Good packaging copy is specific. It talks of provenance and process in a tangible, genuinely exciting way. It tells you something you couldn't have guessed. It uses language that belongs to this brand and no other.
Good packaging copy is sensory. It helps you taste the product before you've opened it. It creates anticipation, desire, appetite. That's a different skill to information delivery – and it's the difference between copy that sits there and copy that sells.
Good packaging copy is consistent. It sounds the same on the front panel as it does on the back label, in the ingredients description as in the serving suggestion. Every word is a brand decision, and brand decisions need to be made consciously, not squeezed in at the last minute.
And good packaging copy is honest. It doesn't over-claim or over-promise.

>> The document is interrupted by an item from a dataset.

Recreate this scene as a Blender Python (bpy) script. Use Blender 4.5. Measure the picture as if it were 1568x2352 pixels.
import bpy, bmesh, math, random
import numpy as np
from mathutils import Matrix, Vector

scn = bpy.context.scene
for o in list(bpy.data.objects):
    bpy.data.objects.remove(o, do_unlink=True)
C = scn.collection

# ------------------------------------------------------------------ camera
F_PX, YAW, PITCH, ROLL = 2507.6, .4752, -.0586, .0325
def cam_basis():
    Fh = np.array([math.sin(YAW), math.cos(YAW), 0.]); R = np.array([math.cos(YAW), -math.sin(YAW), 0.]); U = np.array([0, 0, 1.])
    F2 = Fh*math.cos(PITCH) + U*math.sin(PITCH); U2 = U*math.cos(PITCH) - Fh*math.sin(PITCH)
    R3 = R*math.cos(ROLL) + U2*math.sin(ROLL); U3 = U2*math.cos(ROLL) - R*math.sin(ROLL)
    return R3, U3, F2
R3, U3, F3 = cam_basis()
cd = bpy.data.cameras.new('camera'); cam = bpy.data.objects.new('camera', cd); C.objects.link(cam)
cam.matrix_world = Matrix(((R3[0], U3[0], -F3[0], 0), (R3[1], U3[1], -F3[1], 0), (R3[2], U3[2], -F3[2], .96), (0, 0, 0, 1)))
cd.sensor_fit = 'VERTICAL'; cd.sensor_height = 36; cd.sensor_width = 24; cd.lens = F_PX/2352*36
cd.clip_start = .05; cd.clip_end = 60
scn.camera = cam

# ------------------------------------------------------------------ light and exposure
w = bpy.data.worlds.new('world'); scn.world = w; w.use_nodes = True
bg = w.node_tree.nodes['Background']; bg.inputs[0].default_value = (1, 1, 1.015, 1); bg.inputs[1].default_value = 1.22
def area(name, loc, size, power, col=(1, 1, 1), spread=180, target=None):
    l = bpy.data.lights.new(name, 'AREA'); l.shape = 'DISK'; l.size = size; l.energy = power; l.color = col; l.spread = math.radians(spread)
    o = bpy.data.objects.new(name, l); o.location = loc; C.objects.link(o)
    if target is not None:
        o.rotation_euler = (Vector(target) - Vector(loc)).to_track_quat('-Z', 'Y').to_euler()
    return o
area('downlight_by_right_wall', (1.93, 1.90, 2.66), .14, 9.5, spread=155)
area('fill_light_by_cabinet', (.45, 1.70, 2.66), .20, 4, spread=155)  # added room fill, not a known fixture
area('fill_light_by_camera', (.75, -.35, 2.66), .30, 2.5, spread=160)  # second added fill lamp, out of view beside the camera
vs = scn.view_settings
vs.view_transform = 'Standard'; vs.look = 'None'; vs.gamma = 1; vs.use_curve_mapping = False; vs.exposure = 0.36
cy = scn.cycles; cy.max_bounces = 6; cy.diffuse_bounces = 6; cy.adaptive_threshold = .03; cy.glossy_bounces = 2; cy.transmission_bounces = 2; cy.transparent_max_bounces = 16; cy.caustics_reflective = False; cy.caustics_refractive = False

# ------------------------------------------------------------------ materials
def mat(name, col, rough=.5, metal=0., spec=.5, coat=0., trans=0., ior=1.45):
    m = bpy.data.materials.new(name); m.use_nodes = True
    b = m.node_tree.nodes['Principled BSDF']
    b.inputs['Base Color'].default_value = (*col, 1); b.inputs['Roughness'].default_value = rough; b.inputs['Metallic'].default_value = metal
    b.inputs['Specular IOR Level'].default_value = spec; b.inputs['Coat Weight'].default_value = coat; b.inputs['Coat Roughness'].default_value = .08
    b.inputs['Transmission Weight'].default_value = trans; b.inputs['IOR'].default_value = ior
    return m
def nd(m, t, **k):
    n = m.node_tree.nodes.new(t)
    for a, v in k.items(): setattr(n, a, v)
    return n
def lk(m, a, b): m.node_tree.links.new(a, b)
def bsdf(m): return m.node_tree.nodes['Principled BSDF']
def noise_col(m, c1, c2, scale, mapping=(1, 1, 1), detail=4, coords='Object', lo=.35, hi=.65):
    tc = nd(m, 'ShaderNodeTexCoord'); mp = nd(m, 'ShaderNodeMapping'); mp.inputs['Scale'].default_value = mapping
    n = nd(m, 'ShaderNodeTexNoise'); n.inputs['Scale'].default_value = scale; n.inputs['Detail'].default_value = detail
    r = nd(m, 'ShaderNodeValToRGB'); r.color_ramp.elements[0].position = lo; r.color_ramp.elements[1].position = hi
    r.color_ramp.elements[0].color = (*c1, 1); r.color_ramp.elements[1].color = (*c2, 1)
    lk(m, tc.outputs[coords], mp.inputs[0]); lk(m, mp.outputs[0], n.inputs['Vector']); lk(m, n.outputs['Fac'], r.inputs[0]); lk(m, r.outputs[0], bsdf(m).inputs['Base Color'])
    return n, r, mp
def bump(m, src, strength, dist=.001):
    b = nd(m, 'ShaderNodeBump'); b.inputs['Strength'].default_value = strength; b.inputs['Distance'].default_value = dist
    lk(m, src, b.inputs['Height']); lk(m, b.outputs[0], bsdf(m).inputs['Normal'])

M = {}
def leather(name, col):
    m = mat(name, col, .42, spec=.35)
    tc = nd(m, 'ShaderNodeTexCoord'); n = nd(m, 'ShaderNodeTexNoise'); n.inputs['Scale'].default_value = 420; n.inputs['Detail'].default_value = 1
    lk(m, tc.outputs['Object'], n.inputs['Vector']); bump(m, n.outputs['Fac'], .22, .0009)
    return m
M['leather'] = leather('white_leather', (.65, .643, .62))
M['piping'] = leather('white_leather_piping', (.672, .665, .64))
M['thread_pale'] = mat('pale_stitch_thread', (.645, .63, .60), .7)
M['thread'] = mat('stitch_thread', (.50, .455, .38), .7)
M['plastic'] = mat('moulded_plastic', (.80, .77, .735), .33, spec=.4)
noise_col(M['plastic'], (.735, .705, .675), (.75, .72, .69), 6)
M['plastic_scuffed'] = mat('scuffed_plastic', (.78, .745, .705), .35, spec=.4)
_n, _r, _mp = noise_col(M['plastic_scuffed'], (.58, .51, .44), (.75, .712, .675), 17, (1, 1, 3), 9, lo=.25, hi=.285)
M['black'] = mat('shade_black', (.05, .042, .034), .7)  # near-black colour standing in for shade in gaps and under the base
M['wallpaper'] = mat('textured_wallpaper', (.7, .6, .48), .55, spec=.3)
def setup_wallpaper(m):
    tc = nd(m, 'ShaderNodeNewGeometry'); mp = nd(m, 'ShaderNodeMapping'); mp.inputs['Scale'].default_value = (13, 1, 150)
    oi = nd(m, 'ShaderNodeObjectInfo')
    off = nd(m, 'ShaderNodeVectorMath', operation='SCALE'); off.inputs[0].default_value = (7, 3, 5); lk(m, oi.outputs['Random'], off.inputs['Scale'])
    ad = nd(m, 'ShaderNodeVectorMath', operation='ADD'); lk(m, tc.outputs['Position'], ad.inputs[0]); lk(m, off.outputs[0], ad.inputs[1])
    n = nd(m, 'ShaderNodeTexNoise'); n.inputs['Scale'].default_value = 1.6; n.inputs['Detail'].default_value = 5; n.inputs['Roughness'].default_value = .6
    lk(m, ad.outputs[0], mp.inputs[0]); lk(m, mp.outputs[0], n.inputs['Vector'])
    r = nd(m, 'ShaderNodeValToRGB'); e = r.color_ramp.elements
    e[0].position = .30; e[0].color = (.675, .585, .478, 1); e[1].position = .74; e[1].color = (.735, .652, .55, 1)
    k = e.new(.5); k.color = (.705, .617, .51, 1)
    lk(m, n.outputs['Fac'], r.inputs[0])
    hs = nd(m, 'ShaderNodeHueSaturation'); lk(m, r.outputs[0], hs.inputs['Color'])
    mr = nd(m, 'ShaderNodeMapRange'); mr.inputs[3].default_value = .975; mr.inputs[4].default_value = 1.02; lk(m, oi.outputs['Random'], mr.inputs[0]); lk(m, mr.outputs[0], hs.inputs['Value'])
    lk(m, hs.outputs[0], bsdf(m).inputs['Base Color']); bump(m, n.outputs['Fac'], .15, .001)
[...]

It doesn't dress up the ordinary in fancy language. It finds the genuinely interesting thing about the product and says it clearly and well.
Invest. In. Your. Copy.
Here's the truth: most food brands underinvest in copy. Not because they don't care – but because copy is invisible until it's wrong. Nobody notices the back label until it lets them down.
The brands that get it right, that treat copy as a creative discipline rather than a last-minute necessity, build something that compounds over time. They create packaging that keeps working long after launch. A brand voice that's consistent across every touchpoint. Words that make people feel something.
The brief that arrives in a panic, three days before print, will always produce copy that does a job. It will never produce copy that builds a brand.
So next time you're deep in a packaging project – when the design is nearly done, the printer is on standby, and someone mentions the words – don't push it to the bottom of the list. Bring a specialist copywriter in early. Give them the time and the brief they need.
Don't skip the words. Invest in them.